With closes hard to come by, Madison Dearborn completes largest GP-led so far this year

The challenge has been reaching final closes on large processes, in part because of the difficulty of syndicating out large deals to smaller investors.

Madison Dearborn held a final close on the largest GP-led secondaries deal of the year so far, moving three insurance-related assets into a continuation pool for more time and capital to grow the businesses.

The deal has been one of the marquee GP-led secondaries on the market this year, along with a handful of others that have driven inventory and kept the market busy. The challenge has been actually reaching final close on large processes, in part because of the difficulty of syndicating out large deals to smaller investors.

In Madison Dearborn’s process, HarbourVest Partners, Neuberger Berman and AlpInvest Partners were lead buyers. The three accounted for about half of the total size, which came in at about $2.2 billion, sources told Buyouts. That makes the Madison Dearborn multi-asset deal the largest continuation fund deal this year, sources said.

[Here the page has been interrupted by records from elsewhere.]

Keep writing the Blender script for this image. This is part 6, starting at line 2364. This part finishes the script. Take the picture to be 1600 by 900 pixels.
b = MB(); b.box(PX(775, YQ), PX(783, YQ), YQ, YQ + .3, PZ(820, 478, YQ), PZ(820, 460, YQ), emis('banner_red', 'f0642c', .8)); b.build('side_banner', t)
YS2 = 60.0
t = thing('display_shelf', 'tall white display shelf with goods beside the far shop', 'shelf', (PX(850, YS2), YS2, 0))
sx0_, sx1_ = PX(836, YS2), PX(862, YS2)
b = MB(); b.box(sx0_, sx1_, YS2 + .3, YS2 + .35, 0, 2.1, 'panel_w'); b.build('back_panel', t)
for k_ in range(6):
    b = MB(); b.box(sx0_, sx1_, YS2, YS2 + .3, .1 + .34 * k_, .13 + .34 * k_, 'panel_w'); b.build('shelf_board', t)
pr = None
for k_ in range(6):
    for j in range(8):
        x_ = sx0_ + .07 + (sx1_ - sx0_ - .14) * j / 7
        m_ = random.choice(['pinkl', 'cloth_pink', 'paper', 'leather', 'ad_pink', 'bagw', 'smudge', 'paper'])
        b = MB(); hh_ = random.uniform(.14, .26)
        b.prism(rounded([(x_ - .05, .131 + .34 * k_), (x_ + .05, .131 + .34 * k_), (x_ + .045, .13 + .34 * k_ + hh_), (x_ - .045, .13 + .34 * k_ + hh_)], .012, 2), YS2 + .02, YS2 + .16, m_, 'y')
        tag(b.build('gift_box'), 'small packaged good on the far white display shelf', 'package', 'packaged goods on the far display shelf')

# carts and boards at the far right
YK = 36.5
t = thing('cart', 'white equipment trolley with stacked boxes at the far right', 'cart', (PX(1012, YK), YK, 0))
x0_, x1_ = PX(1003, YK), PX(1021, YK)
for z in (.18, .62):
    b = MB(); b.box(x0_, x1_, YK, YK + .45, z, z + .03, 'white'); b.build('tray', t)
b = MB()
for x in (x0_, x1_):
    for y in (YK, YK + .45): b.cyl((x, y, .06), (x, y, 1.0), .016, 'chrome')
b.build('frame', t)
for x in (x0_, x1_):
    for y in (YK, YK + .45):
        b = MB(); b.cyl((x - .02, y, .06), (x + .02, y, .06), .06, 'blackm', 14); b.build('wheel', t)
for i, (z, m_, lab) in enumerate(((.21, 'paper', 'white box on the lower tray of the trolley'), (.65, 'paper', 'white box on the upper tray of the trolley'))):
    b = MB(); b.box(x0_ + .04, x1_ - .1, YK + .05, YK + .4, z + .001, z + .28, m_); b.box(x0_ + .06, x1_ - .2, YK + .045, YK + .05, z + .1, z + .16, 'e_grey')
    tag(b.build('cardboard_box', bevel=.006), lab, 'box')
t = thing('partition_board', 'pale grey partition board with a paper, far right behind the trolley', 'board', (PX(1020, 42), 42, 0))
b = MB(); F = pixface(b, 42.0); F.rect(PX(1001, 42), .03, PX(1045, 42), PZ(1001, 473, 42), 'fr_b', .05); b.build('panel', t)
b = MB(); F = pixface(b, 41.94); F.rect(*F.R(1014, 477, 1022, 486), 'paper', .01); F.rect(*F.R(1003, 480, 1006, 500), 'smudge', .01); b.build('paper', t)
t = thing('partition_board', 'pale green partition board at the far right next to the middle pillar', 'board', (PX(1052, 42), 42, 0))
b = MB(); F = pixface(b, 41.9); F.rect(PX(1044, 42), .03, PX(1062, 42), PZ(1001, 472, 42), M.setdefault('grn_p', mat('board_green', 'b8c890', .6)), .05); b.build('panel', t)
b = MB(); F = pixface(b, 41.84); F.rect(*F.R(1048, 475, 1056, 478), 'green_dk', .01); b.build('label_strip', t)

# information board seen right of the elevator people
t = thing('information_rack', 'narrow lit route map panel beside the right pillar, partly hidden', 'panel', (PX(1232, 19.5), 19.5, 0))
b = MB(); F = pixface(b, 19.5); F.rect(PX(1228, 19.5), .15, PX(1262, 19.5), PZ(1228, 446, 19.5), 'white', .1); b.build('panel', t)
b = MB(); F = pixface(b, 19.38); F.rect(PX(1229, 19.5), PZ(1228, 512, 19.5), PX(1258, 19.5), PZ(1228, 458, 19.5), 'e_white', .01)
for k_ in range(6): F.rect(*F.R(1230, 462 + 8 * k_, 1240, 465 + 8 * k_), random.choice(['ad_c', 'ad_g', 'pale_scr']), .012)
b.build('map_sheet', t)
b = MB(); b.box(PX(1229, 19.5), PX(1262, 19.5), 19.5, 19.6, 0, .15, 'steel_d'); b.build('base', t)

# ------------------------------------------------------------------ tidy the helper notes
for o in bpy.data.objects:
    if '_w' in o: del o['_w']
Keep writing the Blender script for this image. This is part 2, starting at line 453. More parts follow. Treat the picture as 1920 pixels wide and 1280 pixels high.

A single-asset deal in the market now, EQT’s process for Waystar, could total $3 billion or more though it will face syndication challenges because of its size.

Syndication moved quickly on Madison Dearborn’s process, starting at around the beginning of the year. The deal was oversubscribed and some investors had to be cut back from their preferred allocation, sources said. Lazard worked as secondaries adviser on Madison Dearborn’s process. The firm worked with Lazard on a single-asset secondaries deal on its insurance broker asset NFP Corp in 2021.

The three assets in the process, all held in the firm’s seventh fund, are insurance brokers Ardonagh Group, Navacord and insurance services company Amynta Group. The assets were good targets for a secondary because the firm sees further growth ahead for the companies, one of the sources said.

“The insurance brokerage space is a resilient space, it’s not typically super cyclical,” according to a source with knowledge of the deal.

The assets were in high demand because of characteristics of “very high cash flow, high margin businesses, where there’s considerable M&A to do going forward, which is a good PE thesis. So all that, where [there is] success in the market tends to be around economic resiliency, high free cash flow, high gross margin, steady growth businesses. And this [process] was that in spades.”

An interesting aspect of Madison Dearborn’s deal is that Fund VII still retains about half its stake in the three companies, while the other half was moved into the continuation fund. That structure is unique and not usually a part of GP-led deals. It allowed the fund to keep a piece of the upside on the companies, while also delivering liquidity back to Fund VII LPs who wanted it, sources said. The majority of Fund VII LPs chose to cash out in the process, one of the sources said.

The inventory starting to flow into the market, including those processes that have gone live and those that remain in exploratory phase, is expected to drive volumes beyond the around $103 billion estimated for 2022. PJT Park Hill recently said in its fourth quarter secondaries market update that volume could hit $150 billion this year.

Other continuation fund deals in the market, or expected to go live soon, include Alpine Investors single-asset process for Apex Service Partners that could total $2 billion; and EQT, which is exploring a continuation fund deal for its asset Waystar, Buyouts previously reported.